Taktsang I, in the manner of Malcolm Morley
1983, Acrylic on Linen, 37"x26"

When I first arrived in Bhutan in 1983 I could not wait to begin painting again. I had spent seven years in art history graduate school trying to understand the significance of the human activity of artistic creativity. Earlier, when I was a studio student, I knew I could paint and loved the activity itself, but had to find a conceptual basis. Upon completion of the oral defense of my dissertation on Mark Tobey at the University of Texas in Austin, I went straight to Bhutan. Within a week I was looking for what art supplies were available locally. I found acrylic fabric paints and some nice linen fabric in the only 'department store" in Thimphu, Tashi's.

I decided my first project should be to see if I could still make paint do what I demanded of it, and if I still commanded an illusionistic vocabulary. I was intrigued with the photorealist concepts about how we codify photographic images as "real". I discovered that one of the only local Bhutanese postcards was of the Taktsang, or Tiger's Nest Monastery. More than twelve hundred years ago Guru Padmasambhava meditated in a cave near the top of a vertiginous 3,280-foot cliff, and cleansed the Paro Valley for the introduction of Buddhism. The Guru, in his ferocious manifestation as Dorje Drolo, reached this precipitous perch on the back of a flying tiger, a mystical transformation of his consort. The spectacular monastery, familiar from all pictorial accounts of this remote Himalayan country, was built over this cave in 1692. The image had just the right blend of the exotic and the banal, and was emblematic of my new environment.

Taktsang II, in the manner of Tao-Chi and Carlos Santana
1985, Ink on Silk, 14"x7"

Taktsang I taught me discipline and patience over a period of several months. Then my love of Chinese painting, fortified by my graduate studies, encouraged me to deal with the spectacular landscape I inhabited in a style capitalizing on their aesthetic sophistication. My next several paintings were done in ink on silk and were more spontaneous. Taktsang II was painted in a few hours during one sitting. It included homage aspects to a traditional Chinese painter and a contemporary guitar player. This inspirational device remained in most of my paintings on silk. The brushwork hearkens to the painter, while the calligraphic rhythms echo the music I listen to while I paint.

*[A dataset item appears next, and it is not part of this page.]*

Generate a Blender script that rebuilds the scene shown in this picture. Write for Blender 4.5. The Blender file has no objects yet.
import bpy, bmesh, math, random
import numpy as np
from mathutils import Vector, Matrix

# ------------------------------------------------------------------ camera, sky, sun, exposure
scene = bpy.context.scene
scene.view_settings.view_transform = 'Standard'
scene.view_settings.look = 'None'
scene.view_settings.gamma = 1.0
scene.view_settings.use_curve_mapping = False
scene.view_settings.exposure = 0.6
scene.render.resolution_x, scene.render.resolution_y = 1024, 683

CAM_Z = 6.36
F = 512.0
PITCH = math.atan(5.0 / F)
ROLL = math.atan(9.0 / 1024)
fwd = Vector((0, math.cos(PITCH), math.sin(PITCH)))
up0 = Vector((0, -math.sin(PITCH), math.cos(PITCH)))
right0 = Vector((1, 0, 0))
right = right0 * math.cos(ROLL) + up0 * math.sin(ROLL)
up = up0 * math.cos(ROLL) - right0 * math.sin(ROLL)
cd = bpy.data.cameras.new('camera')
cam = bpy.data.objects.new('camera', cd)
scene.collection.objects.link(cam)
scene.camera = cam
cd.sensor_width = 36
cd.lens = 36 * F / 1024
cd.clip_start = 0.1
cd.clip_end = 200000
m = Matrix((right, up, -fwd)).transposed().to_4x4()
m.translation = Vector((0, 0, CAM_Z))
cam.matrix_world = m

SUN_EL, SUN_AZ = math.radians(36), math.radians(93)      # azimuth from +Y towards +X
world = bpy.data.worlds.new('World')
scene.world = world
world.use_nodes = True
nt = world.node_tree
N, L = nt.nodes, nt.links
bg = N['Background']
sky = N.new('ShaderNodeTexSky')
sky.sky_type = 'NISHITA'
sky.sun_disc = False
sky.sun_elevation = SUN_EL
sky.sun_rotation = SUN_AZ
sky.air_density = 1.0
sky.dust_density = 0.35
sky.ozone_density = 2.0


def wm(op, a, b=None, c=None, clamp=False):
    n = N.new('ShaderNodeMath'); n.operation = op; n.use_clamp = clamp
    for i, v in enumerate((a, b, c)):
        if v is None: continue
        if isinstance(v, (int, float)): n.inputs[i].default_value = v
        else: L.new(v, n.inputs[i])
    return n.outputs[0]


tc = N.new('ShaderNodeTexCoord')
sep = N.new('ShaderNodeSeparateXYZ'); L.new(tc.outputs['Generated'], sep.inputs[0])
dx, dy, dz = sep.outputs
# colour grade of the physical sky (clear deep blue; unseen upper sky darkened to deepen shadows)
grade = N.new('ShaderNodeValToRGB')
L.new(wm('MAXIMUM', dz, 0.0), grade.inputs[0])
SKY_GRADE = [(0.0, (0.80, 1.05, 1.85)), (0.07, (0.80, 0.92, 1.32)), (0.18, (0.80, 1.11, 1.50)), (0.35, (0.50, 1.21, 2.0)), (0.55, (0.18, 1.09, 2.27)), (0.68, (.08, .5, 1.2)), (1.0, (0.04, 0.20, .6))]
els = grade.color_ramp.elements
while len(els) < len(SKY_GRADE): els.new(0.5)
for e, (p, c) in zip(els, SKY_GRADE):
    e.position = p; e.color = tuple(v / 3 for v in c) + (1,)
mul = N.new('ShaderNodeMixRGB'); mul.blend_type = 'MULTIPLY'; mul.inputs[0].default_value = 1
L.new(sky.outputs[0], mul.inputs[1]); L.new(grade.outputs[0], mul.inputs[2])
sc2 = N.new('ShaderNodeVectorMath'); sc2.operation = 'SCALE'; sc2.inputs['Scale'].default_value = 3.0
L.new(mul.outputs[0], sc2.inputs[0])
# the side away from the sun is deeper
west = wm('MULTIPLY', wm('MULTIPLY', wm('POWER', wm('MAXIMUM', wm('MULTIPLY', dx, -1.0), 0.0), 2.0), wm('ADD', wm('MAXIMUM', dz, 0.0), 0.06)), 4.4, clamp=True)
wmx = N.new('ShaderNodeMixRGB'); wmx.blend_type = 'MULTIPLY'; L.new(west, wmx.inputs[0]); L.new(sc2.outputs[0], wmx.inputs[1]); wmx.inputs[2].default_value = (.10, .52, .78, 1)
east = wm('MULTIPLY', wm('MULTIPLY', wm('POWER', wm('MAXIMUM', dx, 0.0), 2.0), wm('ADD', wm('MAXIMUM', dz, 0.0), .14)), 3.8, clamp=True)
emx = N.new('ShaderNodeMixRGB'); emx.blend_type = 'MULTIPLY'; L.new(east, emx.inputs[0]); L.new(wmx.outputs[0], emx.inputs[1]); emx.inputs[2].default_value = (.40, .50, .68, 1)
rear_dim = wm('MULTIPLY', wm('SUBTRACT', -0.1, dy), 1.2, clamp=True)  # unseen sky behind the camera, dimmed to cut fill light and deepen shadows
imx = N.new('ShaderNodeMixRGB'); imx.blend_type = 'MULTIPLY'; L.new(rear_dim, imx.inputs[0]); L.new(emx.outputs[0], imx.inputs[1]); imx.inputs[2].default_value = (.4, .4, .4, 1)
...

Taktsang III, in the manner of T'ang Yin and Duane Allman
1988, Acrylic on Silk, 57"x33"

Taktsang III was the culmination of all the developments achieved in my paintings in Bhutan. The composition was laid down in light color washes in one session. The Chinese blue and green style is referred to, as well as the mineral pigments of Persian miniature painting. The network of calligraphic brushwork took ten months of layering with hand-made brushes. On silk every gesture is recorded and visible. The strokes vibrate with the harmony of T'ang Yin's vision, the intensity of Duane Allman's improvisation, the wisdom of Quranic verses in Arabic calligraphy emblazoned across the cliff face, and the essential energy of the Kingdom of Bhutan.